CASA XITLA, O UMBIGO DO MÉXICO






O que é uma casa? Heidegger escreveu que é proteção para o ser lançado no mundo, cujo fundamento é o débito existencial do nada pleno de possibilidades. Casa, logo, é alternativa, escolha, serena proteção diante do aberto. Casa é resguardo. Mas não o prédio, apenas, pois casa, é nome concreto para a coisa abstrata que a gente, por falta do que dizer, chama de encontro. Casa se faz na forma de abraços, noites de conversa, oficina de sonhos que se derramam pelas janelas, de manhã, na forma de flores, essas coloridas abreviaturas de céu que a natureza dispõe ao nosso olhar e que a gente, para sobreviver aos escuros, leva nas algibeiras. Casa é experiência de infância, memória do que fomos e compromisso com o que queremos ser, agora mesmo, amanhã, ano que vem. Casa é projeto de ser, afinal.
Casa é pra onde a gente volta depois que o sonho distendeu a fronteira do possível – casa é porto. Mas vida, vida não. Vida é viagem, campo desconhecido, indizível incógnita, outra vida, ultravida. Vida é outra coisa que casa. Vida - que também é mundo - é onde a casa está e para onde a casa aponta. Mundo desorienta. Casa, por ser encontro, reorganiza. Mas pra voltar, tem de partir, como para reencontrar, tem de perder. Só retorna ao porto, quem viveu no mar. E no mar, ah... no mar, meu irmão, bom marinheiro se faz na tempestade. Estar em casa é como quem diz: sobrevivi!
Nenhum lugar me fez entender isso tão bem quanto a Casa Xitla. Fincada no coração da Cidade do México, cercada por ruas estreitas e a pressa dos desavisados, Xitla é um oásis. Não de quem fica, para suas delícias.
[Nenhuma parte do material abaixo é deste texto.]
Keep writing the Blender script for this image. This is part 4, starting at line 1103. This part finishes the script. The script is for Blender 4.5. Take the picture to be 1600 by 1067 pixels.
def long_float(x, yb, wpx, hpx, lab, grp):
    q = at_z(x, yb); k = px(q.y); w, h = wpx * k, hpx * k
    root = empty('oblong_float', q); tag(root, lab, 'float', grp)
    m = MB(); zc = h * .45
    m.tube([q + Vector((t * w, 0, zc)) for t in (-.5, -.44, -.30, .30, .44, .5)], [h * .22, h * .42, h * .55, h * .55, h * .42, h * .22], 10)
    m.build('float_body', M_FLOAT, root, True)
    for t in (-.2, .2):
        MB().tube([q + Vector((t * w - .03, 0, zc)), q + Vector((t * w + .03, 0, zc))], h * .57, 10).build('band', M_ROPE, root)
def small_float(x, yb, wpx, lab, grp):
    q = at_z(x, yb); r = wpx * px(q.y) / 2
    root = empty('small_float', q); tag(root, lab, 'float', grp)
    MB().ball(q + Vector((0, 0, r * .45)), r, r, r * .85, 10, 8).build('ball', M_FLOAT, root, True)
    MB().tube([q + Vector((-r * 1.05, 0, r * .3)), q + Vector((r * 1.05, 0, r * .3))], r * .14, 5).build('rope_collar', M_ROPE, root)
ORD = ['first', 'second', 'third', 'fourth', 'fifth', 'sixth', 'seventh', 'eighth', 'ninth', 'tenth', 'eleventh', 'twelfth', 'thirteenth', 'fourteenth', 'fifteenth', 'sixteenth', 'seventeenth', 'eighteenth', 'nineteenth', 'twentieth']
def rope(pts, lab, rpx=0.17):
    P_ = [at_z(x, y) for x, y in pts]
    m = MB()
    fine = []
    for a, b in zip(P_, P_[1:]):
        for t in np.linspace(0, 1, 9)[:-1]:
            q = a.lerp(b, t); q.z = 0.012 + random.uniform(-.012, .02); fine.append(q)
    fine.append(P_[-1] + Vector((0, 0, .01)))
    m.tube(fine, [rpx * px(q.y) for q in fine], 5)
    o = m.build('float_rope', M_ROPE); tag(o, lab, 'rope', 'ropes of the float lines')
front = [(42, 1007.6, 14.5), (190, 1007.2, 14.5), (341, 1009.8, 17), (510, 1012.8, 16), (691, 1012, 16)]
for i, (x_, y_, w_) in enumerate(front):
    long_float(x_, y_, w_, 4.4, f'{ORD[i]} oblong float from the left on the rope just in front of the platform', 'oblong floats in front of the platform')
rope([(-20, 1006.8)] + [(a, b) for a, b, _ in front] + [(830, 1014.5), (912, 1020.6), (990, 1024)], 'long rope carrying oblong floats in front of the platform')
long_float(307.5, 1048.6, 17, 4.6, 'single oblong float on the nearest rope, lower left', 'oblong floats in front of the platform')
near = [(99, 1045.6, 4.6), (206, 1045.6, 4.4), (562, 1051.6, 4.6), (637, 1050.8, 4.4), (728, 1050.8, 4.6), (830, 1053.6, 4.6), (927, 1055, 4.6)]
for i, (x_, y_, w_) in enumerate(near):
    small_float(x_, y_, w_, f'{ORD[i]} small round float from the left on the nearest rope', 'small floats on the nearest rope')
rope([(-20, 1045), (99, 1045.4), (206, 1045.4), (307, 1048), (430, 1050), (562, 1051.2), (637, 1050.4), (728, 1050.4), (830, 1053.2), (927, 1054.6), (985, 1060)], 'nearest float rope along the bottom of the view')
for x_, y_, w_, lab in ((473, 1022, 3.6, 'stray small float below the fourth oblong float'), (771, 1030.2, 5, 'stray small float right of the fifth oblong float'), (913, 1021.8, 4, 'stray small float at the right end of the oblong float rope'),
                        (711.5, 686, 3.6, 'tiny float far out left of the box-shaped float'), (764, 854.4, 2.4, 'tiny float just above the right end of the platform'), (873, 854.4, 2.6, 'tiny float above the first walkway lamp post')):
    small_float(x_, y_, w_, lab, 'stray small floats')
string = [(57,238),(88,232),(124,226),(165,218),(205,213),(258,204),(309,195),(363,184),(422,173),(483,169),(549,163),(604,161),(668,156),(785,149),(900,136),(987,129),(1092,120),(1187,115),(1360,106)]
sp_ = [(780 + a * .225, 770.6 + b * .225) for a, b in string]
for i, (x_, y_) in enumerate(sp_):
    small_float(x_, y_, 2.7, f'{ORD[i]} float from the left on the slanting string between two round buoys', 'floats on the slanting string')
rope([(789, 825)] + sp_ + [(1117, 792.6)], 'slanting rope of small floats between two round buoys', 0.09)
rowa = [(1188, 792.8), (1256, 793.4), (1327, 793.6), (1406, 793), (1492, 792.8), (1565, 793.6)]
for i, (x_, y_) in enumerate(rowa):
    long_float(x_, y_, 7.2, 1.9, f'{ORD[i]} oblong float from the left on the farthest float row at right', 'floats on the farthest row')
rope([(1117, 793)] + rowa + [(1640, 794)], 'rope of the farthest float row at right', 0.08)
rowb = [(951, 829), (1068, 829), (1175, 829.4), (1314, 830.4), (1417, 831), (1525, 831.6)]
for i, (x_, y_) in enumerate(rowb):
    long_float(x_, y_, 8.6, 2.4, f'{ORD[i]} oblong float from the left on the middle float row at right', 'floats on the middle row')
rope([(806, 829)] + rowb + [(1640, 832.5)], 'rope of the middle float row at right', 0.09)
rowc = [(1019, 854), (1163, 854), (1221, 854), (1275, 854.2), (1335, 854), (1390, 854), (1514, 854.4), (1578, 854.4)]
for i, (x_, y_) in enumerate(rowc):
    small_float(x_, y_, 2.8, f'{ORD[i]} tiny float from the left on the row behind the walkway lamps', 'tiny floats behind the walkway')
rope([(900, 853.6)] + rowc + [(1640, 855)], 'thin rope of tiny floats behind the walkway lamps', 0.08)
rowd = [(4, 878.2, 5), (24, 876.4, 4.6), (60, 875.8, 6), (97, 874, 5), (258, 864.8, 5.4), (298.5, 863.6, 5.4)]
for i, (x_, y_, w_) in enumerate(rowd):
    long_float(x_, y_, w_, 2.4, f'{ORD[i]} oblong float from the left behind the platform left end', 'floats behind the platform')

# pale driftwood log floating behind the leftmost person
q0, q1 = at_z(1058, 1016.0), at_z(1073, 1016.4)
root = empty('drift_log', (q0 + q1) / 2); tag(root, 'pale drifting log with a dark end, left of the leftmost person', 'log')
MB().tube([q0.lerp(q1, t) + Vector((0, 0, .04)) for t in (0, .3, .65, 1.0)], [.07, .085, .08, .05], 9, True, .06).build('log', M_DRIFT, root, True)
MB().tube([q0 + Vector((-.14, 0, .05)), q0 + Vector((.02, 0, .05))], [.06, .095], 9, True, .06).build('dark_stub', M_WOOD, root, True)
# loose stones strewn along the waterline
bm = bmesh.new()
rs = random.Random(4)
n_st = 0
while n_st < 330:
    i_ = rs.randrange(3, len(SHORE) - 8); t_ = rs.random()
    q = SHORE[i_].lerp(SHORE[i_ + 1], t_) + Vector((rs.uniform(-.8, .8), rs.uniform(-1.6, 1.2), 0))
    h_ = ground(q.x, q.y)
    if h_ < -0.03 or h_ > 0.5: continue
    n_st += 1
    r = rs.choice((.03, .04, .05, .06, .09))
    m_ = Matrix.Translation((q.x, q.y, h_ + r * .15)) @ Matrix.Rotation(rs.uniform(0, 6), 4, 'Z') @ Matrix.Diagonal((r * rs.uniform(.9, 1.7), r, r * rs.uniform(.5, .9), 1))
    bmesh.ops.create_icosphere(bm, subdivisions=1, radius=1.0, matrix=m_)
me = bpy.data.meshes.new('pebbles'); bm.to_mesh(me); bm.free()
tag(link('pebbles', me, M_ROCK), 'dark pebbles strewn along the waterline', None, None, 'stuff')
Mas de quem volta (porque já partiu) para seu aconchego, derramando sobre as mesas, entre as tortillas e o mezcal, o que os olhos recolheram como alimento da alma. Na Xitla, resume-se o mundo pela oferenda de seus habitantes. Xitla é território de energias tão antigas quanto a água e o amor, a dança e o silêncio, a raiz e o abraço, que ali, crescem despudorados. Por isso, Xitla mesmo se define como uma “emoção”. Agora está explicado: quem mora ali, não reside em uma casa, habita sentimentos.
Xitla vem do náhuatl Xictli, que significa umbigo. Marca fisiológica de nossos antigos pertencimentos, o umbigo é o núcleo principal, a sustentação, a memória de nossas carnes antecessoras. Umbigo é cicatriz sem fiança, marca eterna de nossa intimidade mais enraizada, do tempo mesmo quando a gente era raiz e vivia adjunto, pertencendo a outros vínculos, de primitivos amores, enquanto não era a hora de partir. Xitla, sendo umbigo, é lugar de renascenças. Nela reencontram-se ligaduras. Mas dela, parte-se de novo, como quem segue, viajante, o caminho do sol. Filho que parte, amante que viaja, saudade que fica. Xitla é uma grandeza energética de muitas eficácias. Umbigo de redemoinho. O outro nome de Xitla é inspiração.
E como partir é recomeçar, Xitla rejuvenesce a partir do umbigo. Vem de dentro, sabe? Começa do interior, da essência, da profundeza. Alarga-se no risco verde do seu emblema, circular, indicando um caminho para quem entra, outro para quem sai, o mesmo para os dois, dois entre os verdes. Como umbigo, Xitla é um encontro íntimo. O círculo mesmo não está fechado. Como em Teotihuacan, Xitla conserva pirâmide para sol e para lua, na forma de aberturas mitológicas. E dentro delas, estrelas cintilantes de muitos nomes inspiradores que batizam suas salas. Xitla é Lekil Kuxlejal, dizem os seus moradores. Em tseltal dos altos mantonhosos de Chiapas, isso significa ser lugar de hamonia, de ordem, de união e integração entre indivíduo, comunidade e natureza. Sendo convergência de mundos, Xitla tem a vocação de parturiente. O que ela dá à luz vem úmido do mel que o tempo não corrói e que, na língua dos homens se diz amizade, na língua das flores, néctar – dois moldes da imortalidade. Sim, Xitla também é um Jardim de Epicuro.